CONTRATAPA › ARTE DE ULTIMAR
› Por Juan Sasturain
Vayamos por partes, la disección debe ser quirúrgicamente muy precisa, porque en estos casos lo que se evalúa o subraya es un aspecto parcial pero significativo, de modo tal que opere sobre al todo: el todo de los protagonistas, el todo del equipo respectivo y del partido en sí.
No pretendemos la serenidad de Rembrandt en la famosa lección en que todos miran y uno yace, pero acaso sí la perspectiva del flemático Robert Burton a la hora de analizar –aquí no ya la melancolía sino la pasión corporizada– con razonada minucia, qué se pudo observar ayer en la sudorosa, hiperpoblada gramilla de la Bombonera y adyacencias a la línea alguna vez de cal.

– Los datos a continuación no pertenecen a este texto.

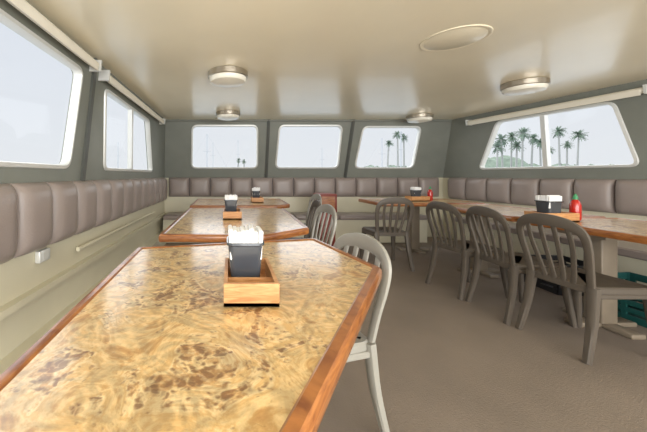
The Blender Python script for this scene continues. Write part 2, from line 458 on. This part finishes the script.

Con enumerar qué pasó –en momentos precisos– con el ayer intacto pelo de Osvaldo, con los tres dedos rotundos de Sánchez, con el inoportuno tobillo izquierdo de Chavez, con los párpados caídos de Vangioni y de Monzón, o los alrededores de la nuca de Meli tendríamos una muestra seleccionada de diferentes y determinantes momentos del partido. Pero vamos a elegir sólo dos ejemplos, y sacados del borde.

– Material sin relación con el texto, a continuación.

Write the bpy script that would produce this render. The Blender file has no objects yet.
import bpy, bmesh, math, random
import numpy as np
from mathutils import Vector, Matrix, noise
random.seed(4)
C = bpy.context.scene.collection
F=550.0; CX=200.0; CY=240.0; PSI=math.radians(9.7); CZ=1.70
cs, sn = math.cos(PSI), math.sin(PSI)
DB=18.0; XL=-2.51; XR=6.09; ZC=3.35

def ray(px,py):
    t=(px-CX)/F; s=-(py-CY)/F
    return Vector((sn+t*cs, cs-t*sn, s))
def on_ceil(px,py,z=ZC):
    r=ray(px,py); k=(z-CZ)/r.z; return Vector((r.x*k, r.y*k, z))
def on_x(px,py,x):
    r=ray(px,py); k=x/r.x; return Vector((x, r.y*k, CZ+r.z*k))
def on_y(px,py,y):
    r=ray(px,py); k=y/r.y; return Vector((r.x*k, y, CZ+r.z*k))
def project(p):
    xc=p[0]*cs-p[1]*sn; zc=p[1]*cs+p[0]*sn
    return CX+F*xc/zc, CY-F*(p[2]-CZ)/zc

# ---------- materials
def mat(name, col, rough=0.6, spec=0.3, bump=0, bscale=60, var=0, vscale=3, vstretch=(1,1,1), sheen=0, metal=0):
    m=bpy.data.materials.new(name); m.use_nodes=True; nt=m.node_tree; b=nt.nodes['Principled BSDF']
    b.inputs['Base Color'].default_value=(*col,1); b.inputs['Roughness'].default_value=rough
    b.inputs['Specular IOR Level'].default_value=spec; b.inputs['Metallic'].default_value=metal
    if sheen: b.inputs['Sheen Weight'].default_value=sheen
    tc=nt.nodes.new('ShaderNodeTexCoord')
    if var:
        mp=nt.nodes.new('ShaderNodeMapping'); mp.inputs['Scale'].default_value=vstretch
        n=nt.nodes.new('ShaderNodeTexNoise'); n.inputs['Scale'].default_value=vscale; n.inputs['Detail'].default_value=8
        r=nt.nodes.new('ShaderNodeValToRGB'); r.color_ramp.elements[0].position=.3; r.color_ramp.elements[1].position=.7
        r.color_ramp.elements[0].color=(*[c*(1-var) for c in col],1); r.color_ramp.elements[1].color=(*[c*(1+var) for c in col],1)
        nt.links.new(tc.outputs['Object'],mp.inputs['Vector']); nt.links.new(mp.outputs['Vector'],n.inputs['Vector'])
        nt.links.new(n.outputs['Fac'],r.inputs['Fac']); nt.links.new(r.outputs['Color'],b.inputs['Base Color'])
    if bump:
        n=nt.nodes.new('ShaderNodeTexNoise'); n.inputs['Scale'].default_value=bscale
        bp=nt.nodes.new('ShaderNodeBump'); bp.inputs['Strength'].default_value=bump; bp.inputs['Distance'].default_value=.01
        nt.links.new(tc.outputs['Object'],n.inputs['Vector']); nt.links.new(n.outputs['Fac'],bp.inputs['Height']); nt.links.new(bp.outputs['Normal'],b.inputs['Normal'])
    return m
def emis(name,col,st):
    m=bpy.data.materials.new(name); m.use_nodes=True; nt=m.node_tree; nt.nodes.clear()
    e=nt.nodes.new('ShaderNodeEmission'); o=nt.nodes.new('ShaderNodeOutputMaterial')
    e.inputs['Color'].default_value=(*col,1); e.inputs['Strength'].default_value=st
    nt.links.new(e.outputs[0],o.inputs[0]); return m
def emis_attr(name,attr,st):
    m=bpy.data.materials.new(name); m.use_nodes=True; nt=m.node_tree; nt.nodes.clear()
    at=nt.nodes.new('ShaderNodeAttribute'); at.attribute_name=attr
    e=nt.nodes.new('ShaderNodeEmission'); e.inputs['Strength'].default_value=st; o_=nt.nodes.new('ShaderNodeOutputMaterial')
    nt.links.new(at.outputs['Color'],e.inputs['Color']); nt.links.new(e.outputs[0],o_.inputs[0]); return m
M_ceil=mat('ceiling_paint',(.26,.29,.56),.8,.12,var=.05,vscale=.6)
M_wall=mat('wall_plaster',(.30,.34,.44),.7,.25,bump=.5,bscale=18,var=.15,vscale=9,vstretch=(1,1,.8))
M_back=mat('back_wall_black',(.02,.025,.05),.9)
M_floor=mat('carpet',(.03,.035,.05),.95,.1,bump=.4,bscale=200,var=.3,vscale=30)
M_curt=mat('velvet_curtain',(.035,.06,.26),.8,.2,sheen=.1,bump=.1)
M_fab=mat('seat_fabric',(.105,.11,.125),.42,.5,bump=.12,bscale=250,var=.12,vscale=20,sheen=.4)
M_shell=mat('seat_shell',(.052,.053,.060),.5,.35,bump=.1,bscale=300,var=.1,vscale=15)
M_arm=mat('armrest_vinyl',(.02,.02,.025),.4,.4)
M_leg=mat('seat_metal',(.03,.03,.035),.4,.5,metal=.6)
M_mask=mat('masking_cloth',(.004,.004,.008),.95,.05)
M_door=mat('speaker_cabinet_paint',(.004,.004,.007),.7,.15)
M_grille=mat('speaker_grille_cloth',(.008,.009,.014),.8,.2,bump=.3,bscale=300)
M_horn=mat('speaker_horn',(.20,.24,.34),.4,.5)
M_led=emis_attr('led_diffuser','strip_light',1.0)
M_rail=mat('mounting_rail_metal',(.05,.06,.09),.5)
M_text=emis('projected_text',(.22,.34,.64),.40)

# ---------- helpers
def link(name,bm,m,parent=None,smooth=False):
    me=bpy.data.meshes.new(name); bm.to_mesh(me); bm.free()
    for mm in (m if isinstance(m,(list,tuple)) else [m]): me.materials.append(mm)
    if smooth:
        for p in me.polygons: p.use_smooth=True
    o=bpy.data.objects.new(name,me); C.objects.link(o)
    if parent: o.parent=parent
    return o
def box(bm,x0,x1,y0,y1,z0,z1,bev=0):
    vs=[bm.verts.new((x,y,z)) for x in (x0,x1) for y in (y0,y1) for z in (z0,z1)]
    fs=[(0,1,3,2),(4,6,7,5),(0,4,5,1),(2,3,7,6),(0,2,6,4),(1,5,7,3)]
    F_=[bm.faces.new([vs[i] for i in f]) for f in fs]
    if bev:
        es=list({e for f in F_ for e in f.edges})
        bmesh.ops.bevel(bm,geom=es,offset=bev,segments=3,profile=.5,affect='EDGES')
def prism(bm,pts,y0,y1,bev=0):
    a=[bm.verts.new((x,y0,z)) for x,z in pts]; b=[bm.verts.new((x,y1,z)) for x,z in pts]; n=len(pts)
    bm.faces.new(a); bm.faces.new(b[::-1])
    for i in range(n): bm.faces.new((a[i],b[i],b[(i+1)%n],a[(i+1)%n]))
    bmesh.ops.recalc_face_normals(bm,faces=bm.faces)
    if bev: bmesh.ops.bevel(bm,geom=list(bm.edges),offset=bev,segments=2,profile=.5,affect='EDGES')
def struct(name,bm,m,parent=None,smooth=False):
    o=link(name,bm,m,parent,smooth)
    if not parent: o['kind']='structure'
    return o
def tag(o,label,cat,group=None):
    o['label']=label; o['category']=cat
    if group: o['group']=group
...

Hay que señalar primero los avatares del entrecejo del Vasco Arruabarrena, que no suele relajarse. La sostenida actividad de tensión / distensión de los dos / tres pliegues verticales que decoran la cara del lateral devenido técnico (el camino más corto: apenas saltar la raya y sentarse) fueron el indicador, una especie de arrugómetro, si cabe, que acompañó la hora y media de partido e indicó el grado de intensidad del juego y el impacto que operaba –come rain or come shine– sobre el responsable táctico de Boca. La distensión final (tres líneas blancas verticales anchas en un entrecejo liso), más los ojos de apertura mínima por acción de las mejillas empujadas hacia arriba por las comisuras finalmente liberadas en 45 grados hacia ambos lados de la cara indican mejor que cualquier estadística o tablero numeral, que Boca ganó bien. Y le hizo bien a él que Boca –con sus cambios a favor del juego– ganara.

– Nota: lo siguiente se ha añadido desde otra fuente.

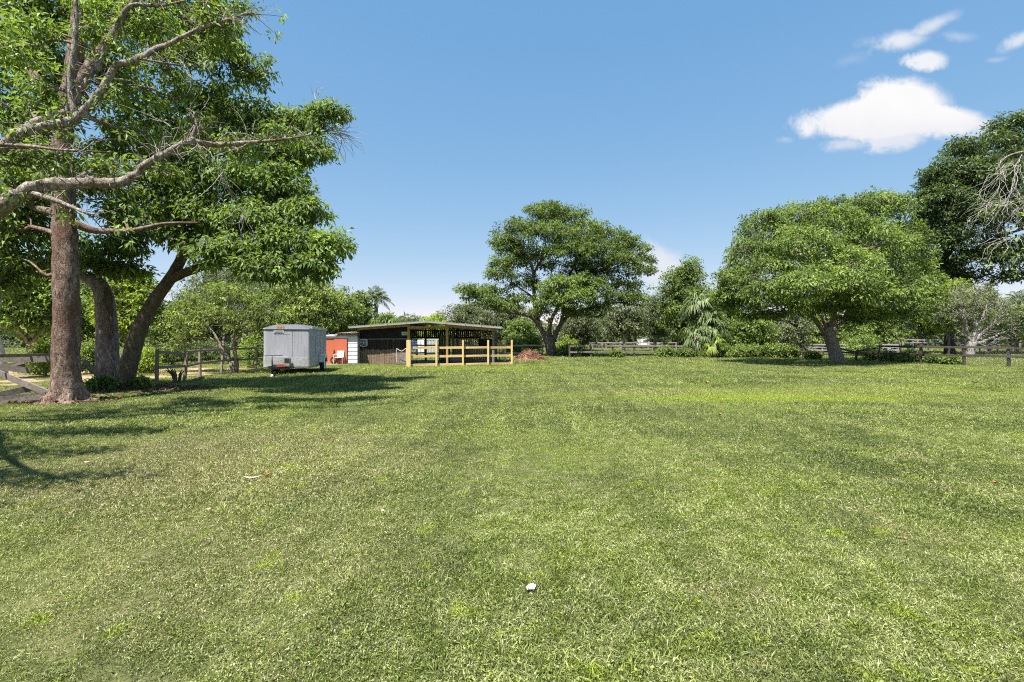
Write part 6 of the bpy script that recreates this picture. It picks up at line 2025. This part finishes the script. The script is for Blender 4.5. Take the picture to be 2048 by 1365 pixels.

Mutatis mutandis, sólo cabe consignar la parálisis facial que aquejó al criterioso –nunca más muñeco que ayer– Marcelo Gallardo, a lo largo de todo el partido, sin incurrir en sonrisa distendida de apertura ni en mueca de dolorosa contrariedad ulterior de cierre, y que indica probablemente una explícita voluntad de contención. Su actitud de observador acaso preocupado pero básicamente inexpresivo, expectante sin ansiedad aparente, se corresponde muy a las claras con su actitud táctica: no mostrar ni juego ni cartas ni intenciones, esperar y ver qué pasaba. Cuando con casi más de dos tercios de los minutos adentro decidió, ante el barullo rival generalizado, que era el momento de hacer un gesto a la espera de un festejo –poner a Pity Martínez y al amuleto Cavenaghi: intentar ganar– el gestuario se le recongeló, ya definitivamente empedernido. Debe ser digno de atención de los estudios estadísticos más avanzados poder consignar la suma total de los músculos faciales que Gallardo no utilizó a lo largo de todo el encuentro. Un dato: no se le vieron los dientes durante toda la transmisión. Ni sonrisa ni gruñido; todo pasó como si nunca hubiera empezado a pasar.
En un partido en que los más conmovidos fueron los sufridos palos / caños sometidos a precisos pelotazos, las mil caras del fútbol se concentraron en dos. Y fueron dos gestos a cero.